LISTED RECORDS:

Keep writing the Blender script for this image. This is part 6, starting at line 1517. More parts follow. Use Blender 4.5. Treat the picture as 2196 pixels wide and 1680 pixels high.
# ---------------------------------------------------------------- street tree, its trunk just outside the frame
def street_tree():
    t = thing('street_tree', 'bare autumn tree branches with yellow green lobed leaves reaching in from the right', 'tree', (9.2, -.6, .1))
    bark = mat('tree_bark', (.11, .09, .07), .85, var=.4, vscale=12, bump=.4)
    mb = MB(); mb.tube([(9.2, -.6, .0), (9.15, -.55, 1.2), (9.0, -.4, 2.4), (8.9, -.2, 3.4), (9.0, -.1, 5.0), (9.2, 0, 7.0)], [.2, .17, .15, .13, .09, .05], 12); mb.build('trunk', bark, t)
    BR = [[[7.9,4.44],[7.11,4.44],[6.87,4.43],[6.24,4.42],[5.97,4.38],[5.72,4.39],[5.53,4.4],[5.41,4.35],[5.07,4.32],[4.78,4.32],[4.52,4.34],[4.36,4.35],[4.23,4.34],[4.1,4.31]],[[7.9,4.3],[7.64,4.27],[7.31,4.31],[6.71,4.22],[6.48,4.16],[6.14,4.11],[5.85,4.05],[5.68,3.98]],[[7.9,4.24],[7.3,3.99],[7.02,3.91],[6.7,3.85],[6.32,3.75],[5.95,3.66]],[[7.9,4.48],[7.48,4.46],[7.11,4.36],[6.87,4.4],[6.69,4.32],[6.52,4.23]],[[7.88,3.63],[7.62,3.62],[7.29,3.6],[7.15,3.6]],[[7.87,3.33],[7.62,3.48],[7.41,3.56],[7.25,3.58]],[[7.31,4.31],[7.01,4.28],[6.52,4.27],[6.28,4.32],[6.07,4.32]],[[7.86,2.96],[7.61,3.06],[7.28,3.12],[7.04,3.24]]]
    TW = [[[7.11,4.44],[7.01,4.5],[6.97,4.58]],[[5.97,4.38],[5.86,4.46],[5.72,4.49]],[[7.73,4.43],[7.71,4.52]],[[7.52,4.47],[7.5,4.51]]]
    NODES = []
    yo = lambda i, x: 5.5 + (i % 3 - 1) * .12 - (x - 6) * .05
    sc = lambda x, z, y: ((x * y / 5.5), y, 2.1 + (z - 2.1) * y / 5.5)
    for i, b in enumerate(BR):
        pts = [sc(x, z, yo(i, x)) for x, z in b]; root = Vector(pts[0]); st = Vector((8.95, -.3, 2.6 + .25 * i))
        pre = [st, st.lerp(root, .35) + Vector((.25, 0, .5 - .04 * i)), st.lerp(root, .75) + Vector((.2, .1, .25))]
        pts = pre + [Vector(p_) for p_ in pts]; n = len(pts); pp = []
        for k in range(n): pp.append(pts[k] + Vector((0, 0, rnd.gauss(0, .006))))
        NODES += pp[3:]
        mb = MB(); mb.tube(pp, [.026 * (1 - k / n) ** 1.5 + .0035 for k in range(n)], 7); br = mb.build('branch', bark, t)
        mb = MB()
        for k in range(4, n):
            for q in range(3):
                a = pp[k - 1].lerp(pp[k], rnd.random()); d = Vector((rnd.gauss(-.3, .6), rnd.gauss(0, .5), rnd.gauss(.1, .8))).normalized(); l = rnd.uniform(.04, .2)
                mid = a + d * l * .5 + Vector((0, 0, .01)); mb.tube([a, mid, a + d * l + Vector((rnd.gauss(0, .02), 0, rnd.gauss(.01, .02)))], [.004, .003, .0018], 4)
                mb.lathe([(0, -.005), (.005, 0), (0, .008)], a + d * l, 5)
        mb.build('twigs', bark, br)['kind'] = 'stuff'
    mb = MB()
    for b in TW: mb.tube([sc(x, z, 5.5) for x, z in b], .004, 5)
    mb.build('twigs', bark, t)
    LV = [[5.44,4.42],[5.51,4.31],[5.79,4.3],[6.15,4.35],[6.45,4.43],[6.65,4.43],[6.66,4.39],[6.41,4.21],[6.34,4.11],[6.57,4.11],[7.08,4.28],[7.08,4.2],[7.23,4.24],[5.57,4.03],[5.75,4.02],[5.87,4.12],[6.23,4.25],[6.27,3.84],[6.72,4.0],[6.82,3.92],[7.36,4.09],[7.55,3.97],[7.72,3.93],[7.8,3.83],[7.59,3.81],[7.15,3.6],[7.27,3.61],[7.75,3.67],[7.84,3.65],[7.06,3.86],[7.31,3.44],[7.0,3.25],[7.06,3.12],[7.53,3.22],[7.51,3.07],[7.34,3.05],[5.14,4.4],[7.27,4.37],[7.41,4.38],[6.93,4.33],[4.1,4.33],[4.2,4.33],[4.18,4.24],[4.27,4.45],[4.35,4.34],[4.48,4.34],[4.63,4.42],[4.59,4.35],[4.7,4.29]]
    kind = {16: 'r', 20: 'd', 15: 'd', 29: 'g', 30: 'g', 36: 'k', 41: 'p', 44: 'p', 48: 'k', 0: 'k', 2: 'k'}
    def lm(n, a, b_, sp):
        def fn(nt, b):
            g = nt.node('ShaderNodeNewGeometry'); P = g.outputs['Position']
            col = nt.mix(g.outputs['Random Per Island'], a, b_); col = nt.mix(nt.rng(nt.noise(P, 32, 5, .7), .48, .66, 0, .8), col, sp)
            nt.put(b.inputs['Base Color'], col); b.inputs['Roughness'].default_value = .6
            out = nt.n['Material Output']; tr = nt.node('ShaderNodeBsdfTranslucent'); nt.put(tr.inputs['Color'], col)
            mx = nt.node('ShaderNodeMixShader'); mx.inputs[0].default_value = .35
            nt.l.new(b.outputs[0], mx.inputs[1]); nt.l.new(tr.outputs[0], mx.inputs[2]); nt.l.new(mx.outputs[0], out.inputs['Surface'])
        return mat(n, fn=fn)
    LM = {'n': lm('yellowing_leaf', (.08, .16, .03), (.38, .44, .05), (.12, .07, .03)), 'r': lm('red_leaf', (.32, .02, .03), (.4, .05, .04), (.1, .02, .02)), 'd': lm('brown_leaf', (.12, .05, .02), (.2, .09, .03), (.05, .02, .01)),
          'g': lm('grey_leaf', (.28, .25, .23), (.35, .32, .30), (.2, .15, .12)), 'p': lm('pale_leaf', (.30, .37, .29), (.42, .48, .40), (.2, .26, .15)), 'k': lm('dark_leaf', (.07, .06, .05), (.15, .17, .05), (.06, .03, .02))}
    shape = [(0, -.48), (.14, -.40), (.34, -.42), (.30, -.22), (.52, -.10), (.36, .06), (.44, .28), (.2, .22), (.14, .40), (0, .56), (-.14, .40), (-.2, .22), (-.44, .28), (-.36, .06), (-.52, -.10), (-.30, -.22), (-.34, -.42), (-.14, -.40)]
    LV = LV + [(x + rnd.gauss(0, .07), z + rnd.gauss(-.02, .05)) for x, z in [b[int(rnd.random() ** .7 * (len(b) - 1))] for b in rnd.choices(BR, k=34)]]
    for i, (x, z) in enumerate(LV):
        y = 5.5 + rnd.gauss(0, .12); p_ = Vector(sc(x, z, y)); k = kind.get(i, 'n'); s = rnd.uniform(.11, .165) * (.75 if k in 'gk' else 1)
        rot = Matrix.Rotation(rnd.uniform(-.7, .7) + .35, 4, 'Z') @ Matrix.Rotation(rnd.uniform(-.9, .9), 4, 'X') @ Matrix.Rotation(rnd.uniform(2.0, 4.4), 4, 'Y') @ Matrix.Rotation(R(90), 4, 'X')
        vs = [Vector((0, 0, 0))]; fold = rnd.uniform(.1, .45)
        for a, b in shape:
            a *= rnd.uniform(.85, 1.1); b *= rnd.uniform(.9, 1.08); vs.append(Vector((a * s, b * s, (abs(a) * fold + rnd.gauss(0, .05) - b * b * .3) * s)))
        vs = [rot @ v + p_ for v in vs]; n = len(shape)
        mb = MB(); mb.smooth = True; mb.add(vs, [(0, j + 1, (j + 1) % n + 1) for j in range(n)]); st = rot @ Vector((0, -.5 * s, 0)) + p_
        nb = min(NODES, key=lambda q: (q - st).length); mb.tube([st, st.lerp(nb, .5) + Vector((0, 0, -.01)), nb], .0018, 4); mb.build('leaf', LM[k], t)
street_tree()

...

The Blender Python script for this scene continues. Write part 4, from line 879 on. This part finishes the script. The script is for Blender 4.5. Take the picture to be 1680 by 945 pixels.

WRITTEN REQUEST: All lines above with "this" in them should be returned.

WRITTEN SOLUTION:
Keep writing the Blender script for this image. This is part 6, starting at line 1517. More parts follow. Use Blender 4.5. Treat the picture as 2196 pixels wide and 1680 pixels high.
The Blender Python script for this scene continues. Write part 4, from line 879 on. This part finishes the script. The script is for Blender 4.5. Take the picture to be 1680 by 945 pixels.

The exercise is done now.